--- Begin Extracted records ---

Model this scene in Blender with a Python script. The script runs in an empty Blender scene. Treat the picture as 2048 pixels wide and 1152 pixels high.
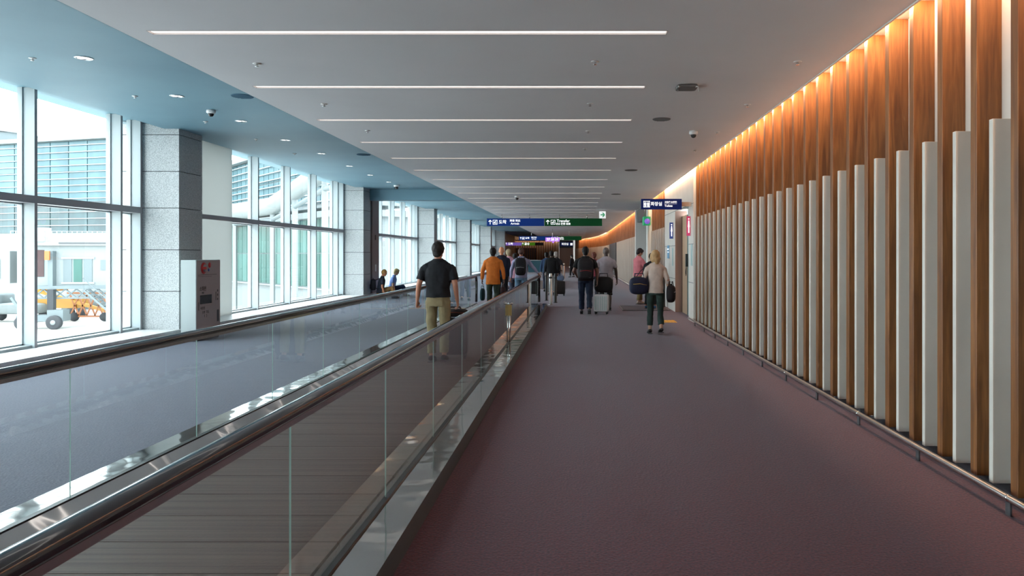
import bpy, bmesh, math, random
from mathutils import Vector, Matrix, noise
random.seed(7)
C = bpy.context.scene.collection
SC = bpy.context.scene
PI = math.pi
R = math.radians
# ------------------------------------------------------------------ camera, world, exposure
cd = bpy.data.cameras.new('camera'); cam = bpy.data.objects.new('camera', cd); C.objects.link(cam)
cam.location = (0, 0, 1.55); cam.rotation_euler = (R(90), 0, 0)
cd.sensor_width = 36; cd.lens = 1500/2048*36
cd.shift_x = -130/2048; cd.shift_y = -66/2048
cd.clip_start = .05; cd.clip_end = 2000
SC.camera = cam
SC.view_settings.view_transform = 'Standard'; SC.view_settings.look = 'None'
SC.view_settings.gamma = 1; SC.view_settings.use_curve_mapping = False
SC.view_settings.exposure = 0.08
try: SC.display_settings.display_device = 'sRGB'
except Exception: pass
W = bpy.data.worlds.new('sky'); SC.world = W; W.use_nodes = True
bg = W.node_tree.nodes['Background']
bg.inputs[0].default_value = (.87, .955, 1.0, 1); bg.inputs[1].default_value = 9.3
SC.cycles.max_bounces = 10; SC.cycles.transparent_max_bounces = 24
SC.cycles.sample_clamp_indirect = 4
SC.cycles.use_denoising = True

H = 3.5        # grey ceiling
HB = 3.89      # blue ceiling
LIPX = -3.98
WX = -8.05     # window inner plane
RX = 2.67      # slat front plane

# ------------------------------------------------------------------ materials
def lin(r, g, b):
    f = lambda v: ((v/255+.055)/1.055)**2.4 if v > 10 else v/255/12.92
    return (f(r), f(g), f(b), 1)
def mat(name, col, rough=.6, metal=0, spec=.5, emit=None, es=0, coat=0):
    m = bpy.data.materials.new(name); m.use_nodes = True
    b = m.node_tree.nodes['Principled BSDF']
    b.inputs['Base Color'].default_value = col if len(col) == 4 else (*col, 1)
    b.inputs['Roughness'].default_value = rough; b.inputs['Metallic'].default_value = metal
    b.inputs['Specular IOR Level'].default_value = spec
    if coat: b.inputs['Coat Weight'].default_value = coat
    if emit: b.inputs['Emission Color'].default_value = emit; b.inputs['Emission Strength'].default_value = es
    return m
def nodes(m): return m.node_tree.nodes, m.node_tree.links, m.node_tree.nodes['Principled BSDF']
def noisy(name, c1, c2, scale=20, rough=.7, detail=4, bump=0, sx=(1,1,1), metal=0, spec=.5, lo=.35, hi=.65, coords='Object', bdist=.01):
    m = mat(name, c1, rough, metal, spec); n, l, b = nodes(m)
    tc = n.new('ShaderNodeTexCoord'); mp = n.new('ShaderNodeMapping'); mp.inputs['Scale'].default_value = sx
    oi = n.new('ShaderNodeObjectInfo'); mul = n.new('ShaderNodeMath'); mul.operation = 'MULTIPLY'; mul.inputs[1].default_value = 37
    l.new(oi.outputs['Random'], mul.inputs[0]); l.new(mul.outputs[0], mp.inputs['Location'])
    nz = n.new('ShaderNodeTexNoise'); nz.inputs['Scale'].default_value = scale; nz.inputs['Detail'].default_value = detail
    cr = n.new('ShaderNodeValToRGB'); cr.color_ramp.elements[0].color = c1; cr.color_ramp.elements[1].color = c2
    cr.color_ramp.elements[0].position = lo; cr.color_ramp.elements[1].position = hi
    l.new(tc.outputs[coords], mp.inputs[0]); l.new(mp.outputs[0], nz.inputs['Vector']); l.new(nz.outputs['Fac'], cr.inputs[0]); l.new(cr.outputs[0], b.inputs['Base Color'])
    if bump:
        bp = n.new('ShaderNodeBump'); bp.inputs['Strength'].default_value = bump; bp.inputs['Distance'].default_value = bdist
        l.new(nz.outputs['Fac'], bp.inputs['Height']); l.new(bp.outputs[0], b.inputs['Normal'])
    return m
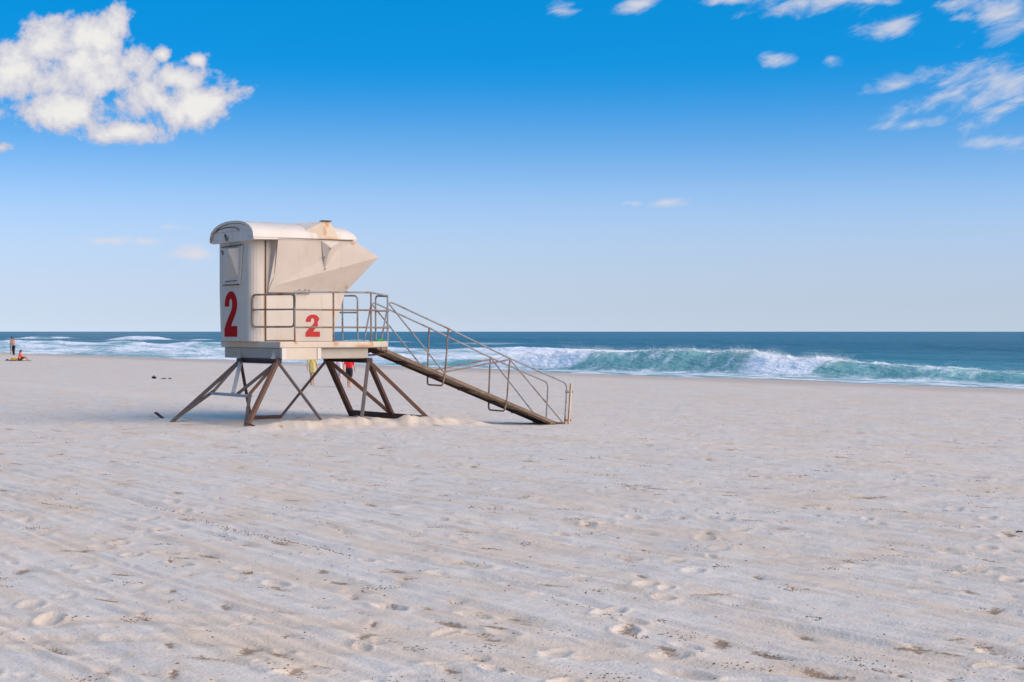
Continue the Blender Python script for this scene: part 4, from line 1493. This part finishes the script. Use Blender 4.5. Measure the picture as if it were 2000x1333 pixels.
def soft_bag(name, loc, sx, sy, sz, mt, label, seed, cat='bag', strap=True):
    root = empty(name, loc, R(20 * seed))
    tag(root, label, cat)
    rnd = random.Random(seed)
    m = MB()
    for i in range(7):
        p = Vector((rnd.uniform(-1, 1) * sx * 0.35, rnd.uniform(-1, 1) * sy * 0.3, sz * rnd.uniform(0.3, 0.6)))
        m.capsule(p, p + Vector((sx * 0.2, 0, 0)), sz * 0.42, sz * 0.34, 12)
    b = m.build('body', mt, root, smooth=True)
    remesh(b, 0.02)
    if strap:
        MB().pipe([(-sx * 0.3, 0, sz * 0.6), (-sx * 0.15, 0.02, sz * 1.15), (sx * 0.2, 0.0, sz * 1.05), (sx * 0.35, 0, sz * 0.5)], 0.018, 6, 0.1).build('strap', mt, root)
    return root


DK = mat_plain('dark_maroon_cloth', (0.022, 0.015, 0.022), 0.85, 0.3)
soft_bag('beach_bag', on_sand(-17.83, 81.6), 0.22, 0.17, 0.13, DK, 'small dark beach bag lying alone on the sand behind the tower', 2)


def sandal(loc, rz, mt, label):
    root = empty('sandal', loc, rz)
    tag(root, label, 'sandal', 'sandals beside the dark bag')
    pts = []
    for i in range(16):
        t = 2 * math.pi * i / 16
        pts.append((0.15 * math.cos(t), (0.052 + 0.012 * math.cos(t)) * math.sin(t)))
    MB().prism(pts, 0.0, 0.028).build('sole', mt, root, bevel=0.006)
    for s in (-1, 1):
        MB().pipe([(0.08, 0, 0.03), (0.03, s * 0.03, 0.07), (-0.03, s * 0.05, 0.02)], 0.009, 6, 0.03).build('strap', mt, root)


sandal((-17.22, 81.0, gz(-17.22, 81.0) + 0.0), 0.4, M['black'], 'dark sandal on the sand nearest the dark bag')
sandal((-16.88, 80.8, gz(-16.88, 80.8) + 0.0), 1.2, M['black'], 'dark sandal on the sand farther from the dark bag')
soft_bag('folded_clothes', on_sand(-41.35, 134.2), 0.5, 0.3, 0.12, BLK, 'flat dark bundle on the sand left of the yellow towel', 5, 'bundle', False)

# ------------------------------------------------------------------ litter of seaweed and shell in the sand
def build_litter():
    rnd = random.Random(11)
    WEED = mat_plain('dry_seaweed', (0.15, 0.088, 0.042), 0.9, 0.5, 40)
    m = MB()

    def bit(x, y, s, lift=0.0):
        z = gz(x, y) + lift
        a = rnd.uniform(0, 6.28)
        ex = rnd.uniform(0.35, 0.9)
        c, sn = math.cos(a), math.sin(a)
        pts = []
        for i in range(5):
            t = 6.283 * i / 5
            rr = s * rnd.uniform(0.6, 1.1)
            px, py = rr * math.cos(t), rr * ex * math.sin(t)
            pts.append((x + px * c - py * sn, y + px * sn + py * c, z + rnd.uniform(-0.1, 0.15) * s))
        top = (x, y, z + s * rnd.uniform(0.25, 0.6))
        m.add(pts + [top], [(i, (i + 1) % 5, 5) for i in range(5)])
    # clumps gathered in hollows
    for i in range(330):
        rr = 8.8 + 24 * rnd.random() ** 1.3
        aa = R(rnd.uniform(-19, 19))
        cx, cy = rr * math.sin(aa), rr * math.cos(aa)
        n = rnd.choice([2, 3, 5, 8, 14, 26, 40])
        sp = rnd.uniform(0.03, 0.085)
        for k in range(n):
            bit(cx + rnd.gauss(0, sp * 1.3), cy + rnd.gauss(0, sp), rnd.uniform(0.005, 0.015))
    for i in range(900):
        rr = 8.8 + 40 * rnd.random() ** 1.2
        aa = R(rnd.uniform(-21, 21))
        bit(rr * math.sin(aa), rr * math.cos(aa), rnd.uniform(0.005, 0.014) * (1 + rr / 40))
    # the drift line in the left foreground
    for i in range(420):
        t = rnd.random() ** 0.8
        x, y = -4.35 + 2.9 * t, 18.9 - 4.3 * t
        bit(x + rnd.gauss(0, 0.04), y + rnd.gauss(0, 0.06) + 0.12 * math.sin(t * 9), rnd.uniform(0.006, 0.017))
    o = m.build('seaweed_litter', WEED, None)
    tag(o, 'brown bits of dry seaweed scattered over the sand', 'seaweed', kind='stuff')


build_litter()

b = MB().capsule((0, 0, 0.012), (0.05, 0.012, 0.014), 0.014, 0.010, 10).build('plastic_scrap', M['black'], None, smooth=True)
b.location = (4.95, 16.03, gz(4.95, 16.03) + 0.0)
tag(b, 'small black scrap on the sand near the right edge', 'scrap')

--- End Extracted records ---

List each line of the records that holds the string "from".

from mathutils import Vector, Matrix, noise
Continue the Blender Python script for this scene: part 4, from line 1493. This part finishes the script. Use Blender 4.5. Measure the picture as if it were 2000x1333 pixels.
sandal((-16.88, 80.8, gz(-16.88, 80.8) + 0.0), 1.2, M['black'], 'dark sandal on the sand farther from the dark bag')